* Exercise *
Your task is to retype the lines from the opening of the material through the line that includes "from mathutils.bvhtree import BVHTree". Do not copy the pictures.

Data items
════
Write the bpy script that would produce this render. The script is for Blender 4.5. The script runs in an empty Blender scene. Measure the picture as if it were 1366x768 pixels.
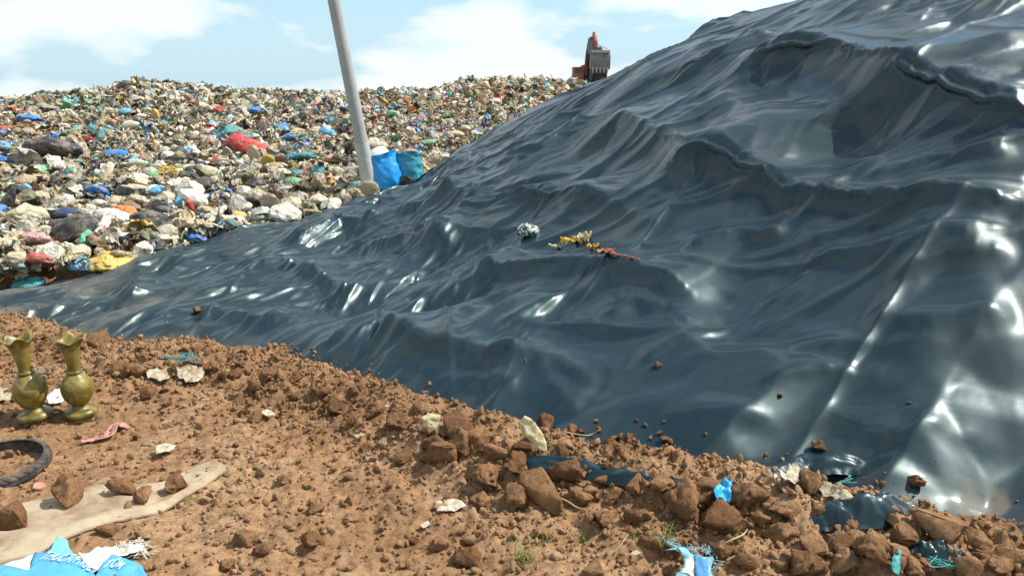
import bpy, bmesh, math, random, time
import numpy as np
from mathutils import Vector, Matrix, Euler
from mathutils.bvhtree import BVHTree

T0 = time.time()
random.seed(7)
rng = np.random.default_rng(11)
scene = bpy.context.scene
COL = scene.collection
R = math.radians

# ------------------------------------------------------------------ camera model
CAM_H, PITCH, FPX, PW, PH = 1.60, R(15.0), 994.0, 1366.0, 768.0
CAM = np.array([0.0, 0.0, CAM_H])


def ray(u, v):
    dx = (u - PW / 2) / FPX
    dy = -(v - PH / 2) / FPX
    d = np.array([dx, math.cos(PITCH) + dy * math.sin(PITCH), -math.sin(PITCH) + dy * math.cos(PITCH)])
    return d


def at_y(u, v, Y):
    d = ray(u, v)
    return CAM + d * (Y / d[1])


def at_z(u, v, z):
    d = ray(u, v)
    return CAM + d * ((z - CAM_H) / d[2])


# ------------------------------------------------------------------ noise
def _hash(ix, iy, iz, seed):
    h = (ix.astype(np.int64) * 374761393 + iy.astype(np.int64) * 668265263 + iz.astype(np.int64) * 2147483647 + seed * 974711) & 0xFFFFFFFF
    h = ((h ^ (h >> 13)) * 1274126177) & 0xFFFFFFFF
    h = ((h ^ (h >> 16)) * 2246822519) & 0xFFFFFFFF
    return (h ^ (h >> 15)) & 0xFFFFFF


def perlin2(x, y, seed=0):
    x = np.asarray(x, float); y = np.asarray(y, float)
    x0 = np.floor(x); y0 = np.floor(y)
    fx = x - x0; fy = y - y0
    u = fx * fx * fx * (fx * (fx * 6 - 15) + 10); v = fy * fy * fy * (fy * (fy * 6 - 15) + 10)
    z = np.zeros_like(x0)

    def g(i, j):
        a = _hash(x0 + i, y0 + j, z, seed) * (2 * math.pi / 16777216.0)
        return np.cos(a) * (fx - i) + np.sin(a) * (fy - j)
    a = g(0, 0) * (1 - u) + g(1, 0) * u
    b = g(0, 1) * (1 - u) + g(1, 1) * u
    return (a * (1 - v) + b * v) * 1.41


def perlin3(x, y, z, seed=0):
    x0 = np.floor(x); y0 = np.floor(y); z0 = np.floor(z)
    fx = x - x0; fy = y - y0; fz = z - z0
    u = fx * fx * (3 - 2 * fx); v = fy * fy * (3 - 2 * fy); w = fz * fz * (3 - 2 * fz)

    def g(i, j, k):
        h = _hash(x0 + i, y0 + j, z0 + k, seed)
        gx = (h & 255) / 127.5 - 1; gy = ((h >> 8) & 255) / 127.5 - 1; gz = ((h >> 16) & 255) / 127.5 - 1
        return gx * (fx - i) + gy * (fy - j) + gz * (fz - k)
    def lerp(a, b, t): return a + (b - a) * t
    return lerp(lerp(lerp(g(0, 0, 0), g(1, 0, 0), u), lerp(g(0, 1, 0), g(1, 1, 0), u), v),
                lerp(lerp(g(0, 0, 1), g(1, 0, 1), u), lerp(g(0, 1, 1), g(1, 1, 1), u), v), w)


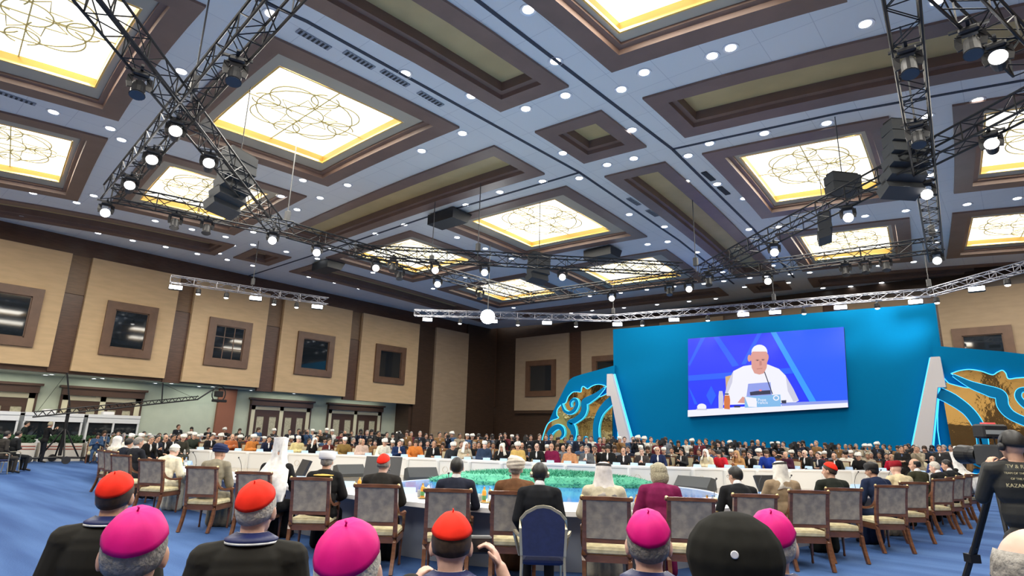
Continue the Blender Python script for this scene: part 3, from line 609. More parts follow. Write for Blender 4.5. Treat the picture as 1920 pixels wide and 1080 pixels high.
════
* The response *
Write the bpy script that would produce this render. The script is for Blender 4.5. The script runs in an empty Blender scene. Measure the picture as if it were 1366x768 pixels.
import bpy, bmesh, math, random, time
import numpy as np
from mathutils import Vector, Matrix, Euler
from mathutils.bvhtree import BVHTree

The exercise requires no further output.